I really don’t know, - but either way, I was pleased to see one painting in his show that bore more marks of having been resolved out of at least a few quandaries, corrections and changes of mind.  It suggested he was perhaps diving further beneath the surface of an easily acquired style, to incorporate more nuance, and to engage with some of what still makes paint-wrangling a distinct and special activity.

Of course, those observations might just be stimulated by my own recent difficulties with ‘Vestige 6’.  At this stage, it’s far too early to judge this painting’s degree of success or otherwise, within the overall series.  In fact, I suspect that will be nigh impossible for any of them until I can put a load up together on a wall, stand well back, and let them take their chances out there in the world.  However, it does make me reflect that, often, you learn more from the difficult ones.

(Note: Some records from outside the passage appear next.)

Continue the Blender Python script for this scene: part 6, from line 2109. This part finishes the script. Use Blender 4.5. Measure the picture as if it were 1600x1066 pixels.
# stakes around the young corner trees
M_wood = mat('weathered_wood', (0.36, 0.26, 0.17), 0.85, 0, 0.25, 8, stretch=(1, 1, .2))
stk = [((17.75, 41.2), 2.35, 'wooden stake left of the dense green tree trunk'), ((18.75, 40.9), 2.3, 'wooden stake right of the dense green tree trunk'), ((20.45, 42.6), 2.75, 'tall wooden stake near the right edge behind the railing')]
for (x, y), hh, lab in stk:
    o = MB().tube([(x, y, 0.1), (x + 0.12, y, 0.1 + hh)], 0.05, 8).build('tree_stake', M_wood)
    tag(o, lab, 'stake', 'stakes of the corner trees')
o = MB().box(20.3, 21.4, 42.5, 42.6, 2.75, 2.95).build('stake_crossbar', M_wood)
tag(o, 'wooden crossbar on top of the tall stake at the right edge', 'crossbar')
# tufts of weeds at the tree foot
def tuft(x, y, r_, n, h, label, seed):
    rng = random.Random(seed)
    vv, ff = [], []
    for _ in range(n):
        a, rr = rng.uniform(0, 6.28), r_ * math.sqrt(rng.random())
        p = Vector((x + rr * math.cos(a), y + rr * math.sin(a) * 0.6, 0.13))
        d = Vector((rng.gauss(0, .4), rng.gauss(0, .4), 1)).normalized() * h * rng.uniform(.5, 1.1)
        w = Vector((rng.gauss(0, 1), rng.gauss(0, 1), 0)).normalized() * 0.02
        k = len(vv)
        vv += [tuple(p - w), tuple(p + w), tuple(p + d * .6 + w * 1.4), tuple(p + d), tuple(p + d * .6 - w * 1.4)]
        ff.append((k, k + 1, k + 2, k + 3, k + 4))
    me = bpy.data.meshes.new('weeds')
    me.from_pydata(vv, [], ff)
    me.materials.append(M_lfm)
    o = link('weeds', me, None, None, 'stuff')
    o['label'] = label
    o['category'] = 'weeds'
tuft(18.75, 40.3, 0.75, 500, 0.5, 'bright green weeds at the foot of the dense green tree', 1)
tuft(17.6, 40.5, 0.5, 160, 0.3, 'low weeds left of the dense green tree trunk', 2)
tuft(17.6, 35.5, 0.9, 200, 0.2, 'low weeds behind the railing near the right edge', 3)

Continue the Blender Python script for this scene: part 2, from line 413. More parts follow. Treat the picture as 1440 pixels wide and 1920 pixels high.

[1.]:  If nothing else, this does seem to keep faith with the layers of grime, urban grunge, and general entropy that inflect so many of my own back street reveries.


[2.]:  Certainly, it’s one that has stifled me often enough in the past.  In fact, a large part of me envies those artists more suited to painting with immediacy ‘on the surface’, with vivid, confident statements.  Somewhat predictably, my own periodic forays into a more Pop sensibility usually end up looking like something that’s been left out in the wind and rain too long.